Unlike the federal government’s recent announcement of a “Strategic Bitcoin Reserve,” Texas’s initiative is aimed at hedging against inflation and solidifying the state’s position as a leader in the crypto space. State Senator Charles Schwertner highlighted Bitcoin’s decentralized nature and fixed supply as reasons for the move, emphasizing its potential as a long-term store of value.
The Texas Comptroller’s office will oversee the management of the state’s Bitcoin reserve, with funding coming from legislative appropriations, investment earnings, and private donations. The law grants Texas the authority to actively buy and manage Bitcoin, potentially exploring yield-bearing mechanisms like staking or lending in the future.

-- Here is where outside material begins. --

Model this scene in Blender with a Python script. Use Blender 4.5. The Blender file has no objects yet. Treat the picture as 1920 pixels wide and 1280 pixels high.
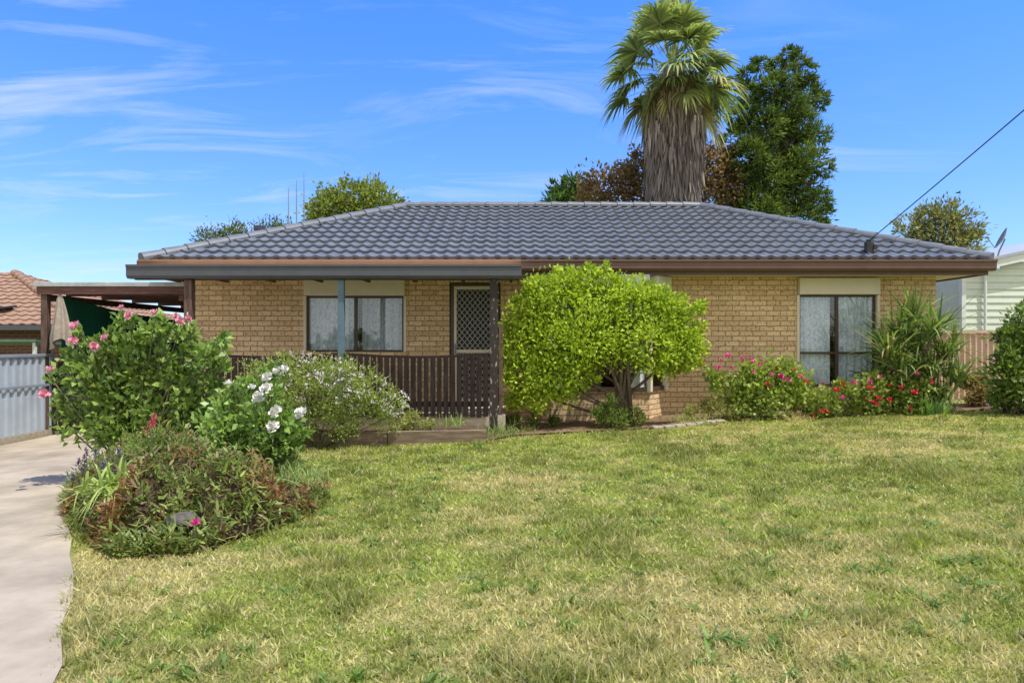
import bpy, math, random
import numpy as np
from mathutils import Vector
RAD=math.radians
rng=np.random.default_rng(11); random.seed(11)
scene=bpy.context.scene; COL=scene.collection
CZ=1.5; FP=1280.0
GAIN=1.55
def at(px,py,D): return np.array([(px-960)*D/FP, D, CZ+(640-py)*D/FP])
def nrm(v):
    v=np.asarray(v,float); return v/(np.linalg.norm(v,axis=-1,keepdims=True)+1e-9)
def gz(x,y=0): return 0.035*(np.clip(x,-12,14)+3)
def sstep(a,b,x):
    t=np.clip((x-a)/(b-a),0,1); return t*t*(3-2*t)
def vnoise(x,y,seed=0):
    x=np.asarray(x,float); y=np.asarray(y,float)
    xi=np.floor(x).astype(np.int64); yi=np.floor(y).astype(np.int64)
    xf=x-xi; yf=y-yi
    def h(a,b):
        n=(a*374761393+b*668265263+seed*974634777)&0x7fffffff
        n=((n^(n>>13))*1274126177)&0x7fffffff
        return ((n^(n>>16))&0xffff)/65535.0
    u=xf*xf*(3-2*xf); v=yf*yf*(3-2*yf)
    return (h(xi,yi)*(1-u)+h(xi+1,yi)*u)*(1-v)+(h(xi,yi+1)*(1-u)+h(xi+1,yi+1)*u)*v
def fbm(x,y,seed=0,o=4):
    s=0;a=.5;t=0
    for i in range(o):
        s=s+a*vnoise(x*2**i,y*2**i,seed+i*17); t+=a; a*=.5
    return s/t

# ------------------------------------------------------------------ materials
def nm(name):
    m=bpy.data.materials.new(name); m.use_nodes=True
    nt=m.node_tree; b=nt.nodes.get('Principled BSDF'); return m,nt,b
def mat(name,c,rough=.6,var=.15,scale=8,bump=0.0,metal=0,c2=None,stretch=(1,1,1),spec=.4,detail=6,thr=(.3,.7)):
    m,nt,b=nm(name); N=nt.nodes; L=nt.links
    tc=N.new('ShaderNodeTexCoord'); mp=N.new('ShaderNodeMapping'); mp.inputs['Scale'].default_value=stretch
    L.new(tc.outputs['Object'],mp.inputs['Vector'])
    no=N.new('ShaderNodeTexNoise'); no.inputs['Scale'].default_value=scale; no.inputs['Detail'].default_value=detail; no.inputs['Roughness'].default_value=.65
    L.new(mp.outputs['Vector'],no.inputs['Vector'])
    r=N.new('ShaderNodeValToRGB')
    ca=[max(0,x*(1-var)) for x in c]; cb=c2 if c2 else [min(1,x*(1+var)) for x in c]
    r.color_ramp.elements[0].position=thr[0]; r.color_ramp.elements[1].position=thr[1]
    r.color_ramp.elements[0].color=(*ca,1); r.color_ramp.elements[1].color=(*cb,1)
    L.new(no.outputs['Fac'],r.inputs['Fac']); L.new(r.outputs['Color'],b.inputs['Base Color'])
    b.inputs['Roughness'].default_value=rough; b.inputs['Metallic'].default_value=metal
    b.inputs['Specular IOR Level'].default_value=spec
    if bump:
        bp=N.new('ShaderNodeBump'); bp.inputs['Strength'].default_value=bump; bp.inputs['Distance'].default_value=.02
        L.new(no.outputs['Fac'],bp.inputs['Height']); L.new(bp.outputs['Normal'],b.inputs['Normal'])
    return m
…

In contrast, the federal government’s Strategic Bitcoin Reserve is limited to assets seized in criminal investigations and cannot be expanded unless purchases are “budget-neutral.” The Federal Bitcoin Reserve lacks an independent advisory board or a mandate to generate returns on its holdings, with custody remaining with the Treasury Department and U.S. Marshals Service.
With Texas projected to have billions in its Economic Stabilization Fund in 2025, the state could allocate hundreds of millions to Bitcoin purchases without jeopardizing its fiscal position. A 1% allocation could result in Texas acquiring thousands of BTC, potentially making it one of the largest sovereign holders of Bitcoin globally.
As Texas moves forward with implementing SB 21, companion legislation (HB 4488) will safeguard the reserve from being diverted for unrelated uses. With Washington and Austin taking divergent approaches to Bitcoin, Texas is poised to become the first state in the U.S. to hold cryptocurrency by choice, setting a precedent for financial autonomy and innovation.